Concerns about the safety of their two young children also contributed to their fear of speaking out.
"[The] Russian government is really good at scaring you in a way, because they [publicise] stories that they take your children to officials to question everything," Evgeny said.
"And that's really scary."
Elena and Evgeny decided they had no choice but to leave Russia.
They were lucky. Elena works for a French company that agreed to relocate the family and help with visas and accommodation.
They've slowly settled into their new lives in France. They don't see themselves returning to Russia for many years.
"We don't close the door," Elena said.
"I love the country. I really miss it.
"I'm not sure I want my kids to go back."
Australia no cure for missing Moscow
In Sydney, Anna Kharzeeva understands those contradictory feelings.
Shortly after the war started, she and her Australian husband decided to leave Russia.
"Honestly, it was it was really hard," Ms Kharzeeva said.
"When we got [to Sydney], it was like the reality really hit. We don't have a place. We don't have a single job between the two of us.
"Our kid doesn't have child care of any sort."
Nearly a year into building a new life in Sydney, she still misses Moscow.
"I'm seeing Instagram stories of people doing stuff in Moscow in the snow or going out and going to museums," she said.
"And I'm like, 'I want to be in that street, want to be in that cafe, I want to be in that museum.'
"But at the same time, I'm aware that for me it would be incredibly hard to be there right now emotionally because I'd be like, 'There's a war that we're responsible for.'
"And when you're in Moscow, there's not a lot that you can do."
Ms Kharzeeva works for a community organisation and is also continuing her career as a journalist with a focus on food and culture.
She's helped run fundraisers for Ukraine that have raised thousands of dollars.
With help from her husband's family, they've found an apartment.
Their young son has started school.
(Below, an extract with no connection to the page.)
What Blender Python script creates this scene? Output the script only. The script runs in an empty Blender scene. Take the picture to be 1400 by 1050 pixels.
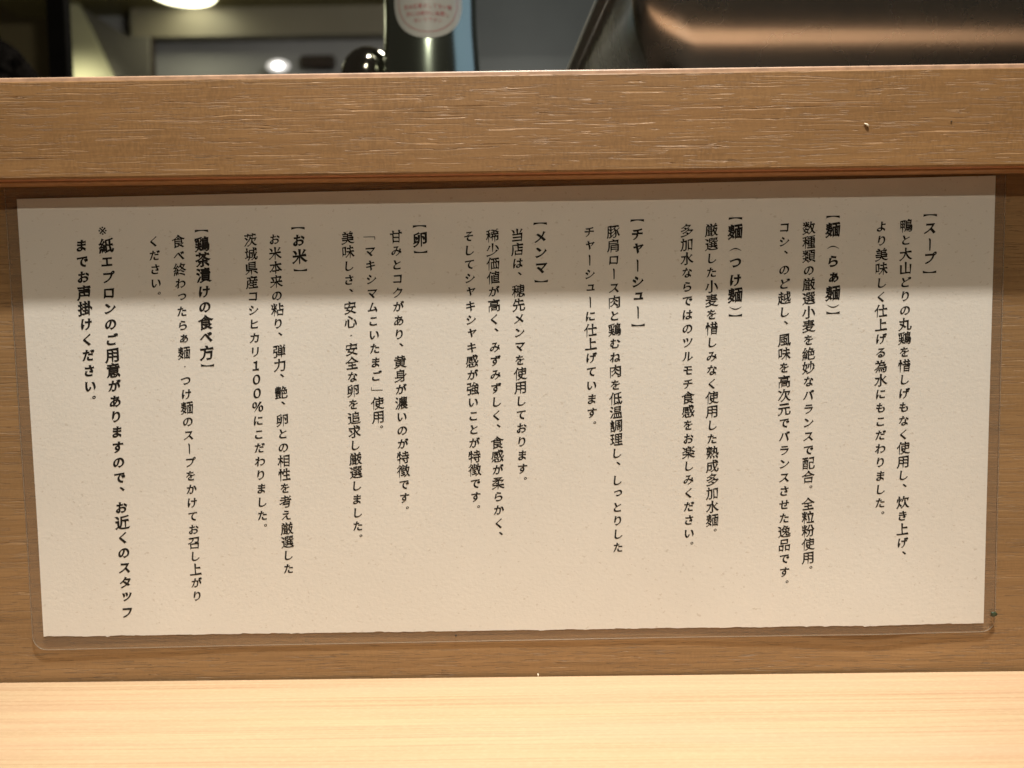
import bpy, bmesh, math, random
from mathutils import Vector, Matrix
random.seed(7)
S = bpy.context.scene
COL = S.collection

# ---------------------------------------------------------------- camera
PITCH, ROLL, YAW, CAM_Z, CAM_D = 0.0694064, 0.0130432, 0.0036616, 0.1526207, 0.338
cam_data = bpy.data.cameras.new('camera')
cam_data.sensor_width = 36.0
cam_data.lens = 1080.0 / 1400.0 * 36.0
cam_data.clip_start = 0.01
cam_data.clip_end = 50
cam_data.dof.use_dof = True
cam_data.dof.focus_distance = 0.335
cam_data.dof.aperture_fstop = 7.2
cam = bpy.data.objects.new('camera', cam_data)
COL.objects.link(cam)
cp, sp, cw, sw = math.cos(PITCH), math.sin(PITCH), math.cos(YAW), math.sin(YAW)
right = Vector((cw, sw, 0)); fwd = Vector((-sw*cp, cw*cp, -sp)); up = right.cross(fwd)
right2 = math.cos(ROLL)*right - math.sin(ROLL)*up
up2 = right2.cross(fwd)
M = Matrix((right2, up2, -fwd)).transposed().to_4x4()
M.translation = Vector((0, -CAM_D, CAM_Z))
cam.matrix_world = M
S.camera = cam

# ---------------------------------------------------------------- world, exposure
W = bpy.data.worlds.new('World'); S.world = W; W.use_nodes = True
bgn = W.node_tree.nodes['Background']
bgn.inputs[0].default_value = (1.0, 0.86, 0.70, 1)
bgn.inputs[1].default_value = 0.032
S.view_settings.view_transform = 'Standard'
S.view_settings.look = 'None'
S.view_settings.exposure = 0.0
S.view_settings.gamma = 1.0
S.cycles.max_bounces = 10
S.cycles.transparent_max_bounces = 12

# ---------------------------------------------------------------- lamps
def lamp(name, kind, loc, power, color, radius, aim=None, spot=None, blend=.3, size_y=None):
    d = bpy.data.lights.new(name, kind)
    d.energy = power; d.color = color
    if kind == 'AREA':
        d.shape = 'DISK' if size_y is None else 'RECTANGLE'; d.size = radius
        if size_y: d.size_y = size_y
    else:
        d.shadow_soft_size = radius
    if kind == 'SPOT':
        d.spot_size = math.radians(spot); d.spot_blend = blend
    o = bpy.data.objects.new(name, d); COL.objects.link(o); o.location = loc
    if aim is not None:
        o.rotation_euler = (Vector(aim)-Vector(loc)).to_track_quat('-Z', 'Y').to_euler()
    return o
LAMP_A = lamp('ceiling_downlight_lamp', 'SPOT', (0.10, -0.508, 2.10), 372, (1.0, .96, .87), .036, (0.0, .02, .05), 25, 1.0)
LAMP_B = lamp('room_downlight_lamp', 'SPOT', (-0.12, -2.0, 1.70), 55, (1.0, .96, .80), .012, (0, 0, .2), 50, .5)
LAMP_C = lamp('cool_reflection_fill', 'AREA', (0.45, .27, .62), .42, (.50, .70, 1.0), .60, (-.06, .25, .45), size_y=.36)  # unseen cool panel added to give the cylinder its blue reflection
LAMP_K = lamp('kitchen_fill_point', 'POINT', (.02, .62, .74), 10, (1.0, .95, .84), .05)  # unseen point added to light the far walls and steel door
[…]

And there's no shortage of people telling her how lucky she is to be in Australia.
"Sydney people do have this tendency to think Sydney's the best," she said.
"The reality is it doesn't diminish the heartbreak. I feel like I lost my country and my identity.
"Nowhere is going to be beautiful enough to forget that you have a home you can't go to.
"I'd love for Australians to understand the beach doesn't cure everything."